-------- Given material --------
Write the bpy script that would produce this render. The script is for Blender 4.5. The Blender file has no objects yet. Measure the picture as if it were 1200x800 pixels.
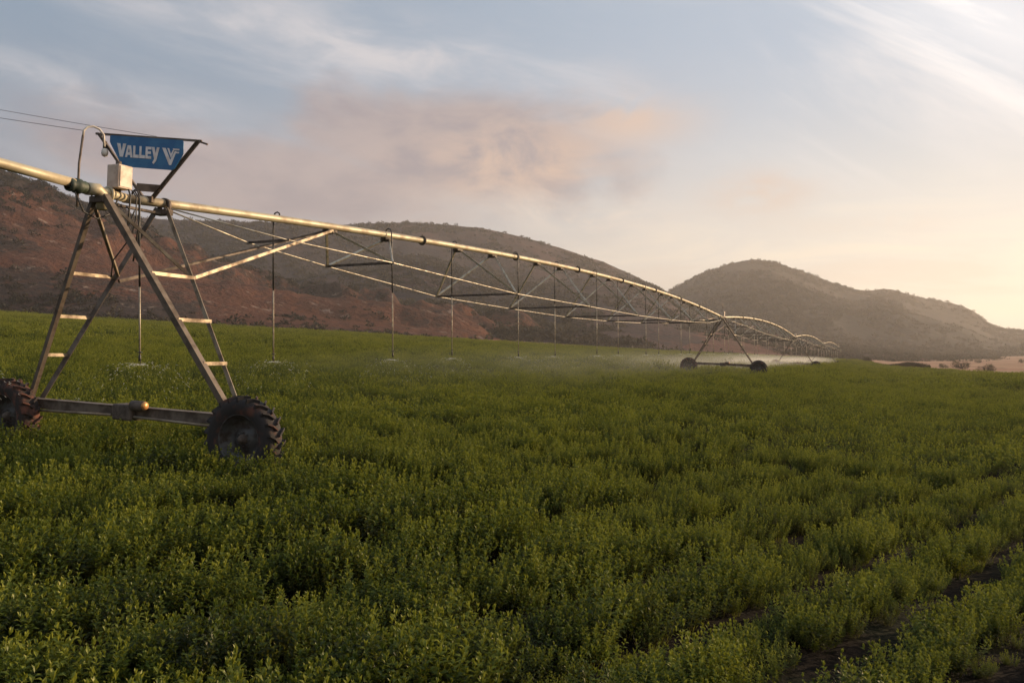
import bpy, math, random
import numpy as np
from mathutils import Vector, Matrix, Euler
R = math.radians
random.seed(7); rng = np.random.default_rng(7)
scene = bpy.context.scene
C = scene.collection

# ------------------------------------------------------------------ camera
ZC = 1.8
cd = bpy.data.cameras.new('camera'); cam = bpy.data.objects.new('camera', cd); C.objects.link(cam)
cd.lens = 30; cd.sensor_width = 36; cd.clip_start = .05; cd.clip_end = 9000
cam.location = (0, 0, ZC); cam.rotation_euler = (R(90 + 1.146), 0, 0)
scene.camera = cam

# ------------------------------------------------------------------ sun, sky, exposure
SUN_AZ, SUN_EL = 64.0, 11.5       # azimuth clockwise from the view direction (+Y)
S = Vector((math.sin(R(SUN_AZ))*math.cos(R(SUN_EL)), math.cos(R(SUN_AZ))*math.cos(R(SUN_EL)), math.sin(R(SUN_EL))))
sl = bpy.data.lights.new('sun', 'SUN'); so = bpy.data.objects.new('sun', sl); C.objects.link(so)
sl.energy = 5.0; sl.angle = R(0.6); sl.color = (1.0, .71, .43)
so.rotation_euler = S.to_track_quat('Z', 'Y').to_euler(); so.location = (60, 30, 40)

vs = scene.view_settings
scene.display_settings.display_device = 'sRGB'
vs.view_transform = 'Standard'; vs.look = 'None'; vs.gamma = 1; vs.use_curve_mapping = False
vs.exposure = 0.58

class NT:
    """small node-tree helper"""
    def __init__(s, tree): s.t = tree; s.n = tree.nodes; s.l = tree.links
    def new(s, typ, **kw):
        nd = s.n.new(typ)
        for k, v in kw.items(): setattr(nd, k, v)
        return nd
    def put(s, sock, v):
        if hasattr(v, 'is_linked'): s.l.new(v, sock)
        elif v is not None: sock.default_value = v
    def math(s, op, a, b=None, c=None, clamp=False):
        nd = s.new('ShaderNodeMath', operation=op, use_clamp=clamp)
        s.put(nd.inputs[0], a); s.put(nd.inputs[1], b); s.put(nd.inputs[2], c)
        return nd.outputs[0]
    def mix(s, f, a, b, blend='MIX'):
        nd = s.new('ShaderNodeMix', data_type='RGBA', blend_type=blend)
        s.put(nd.inputs[0], f); s.put(nd.inputs[6], a); s.put(nd.inputs[7], b)
        return nd.outputs[2]
    def noise(s, vec, scale, detail=4, rough=.55, dist=0):
        nd = s.new('ShaderNodeTexNoise')
        s.put(nd.inputs['Vector'], vec)
        nd.inputs['Scale'].default_value = scale; nd.inputs['Detail'].default_value = detail
        nd.inputs['Roughness'].default_value = rough; nd.inputs['Distortion'].default_value = dist
        return nd.outputs['Fac']
    def smooth(s, v, a, b, lo=0., hi=1.):
        nd = s.new('ShaderNodeMapRange', interpolation_type='SMOOTHSTEP')
        s.put(nd.inputs[0], v)
        for i, q in zip((1, 2, 3, 4), (a, b, lo, hi)): nd.inputs[i].default_value = q
        return nd.outputs[0]
    def mapping(s, vec, loc=(0, 0, 0), rot=(0, 0, 0), scale=(1, 1, 1)):
        nd = s.new('ShaderNodeMapping'); s.put(nd.inputs[0], vec)
        nd.inputs[1].default_value = loc; nd.inputs[2].default_value = rot; nd.inputs[3].default_value = scale
        return nd.outputs[0]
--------
## What is needed
Repeat only the lines from the beginning of the material through the line containing "scene.camera = cam", both ends kept, leaving pictures out.

## Complete answer
Write the bpy script that would produce this render. The script is for Blender 4.5. The Blender file has no objects yet. Measure the picture as if it were 1200x800 pixels.
import bpy, math, random
import numpy as np
from mathutils import Vector, Matrix, Euler
R = math.radians
random.seed(7); rng = np.random.default_rng(7)
scene = bpy.context.scene
C = scene.collection

# ------------------------------------------------------------------ camera
ZC = 1.8
cd = bpy.data.cameras.new('camera'); cam = bpy.data.objects.new('camera', cd); C.objects.link(cam)
cd.lens = 30; cd.sensor_width = 36; cd.clip_start = .05; cd.clip_end = 9000
cam.location = (0, 0, ZC); cam.rotation_euler = (R(90 + 1.146), 0, 0)
scene.camera = cam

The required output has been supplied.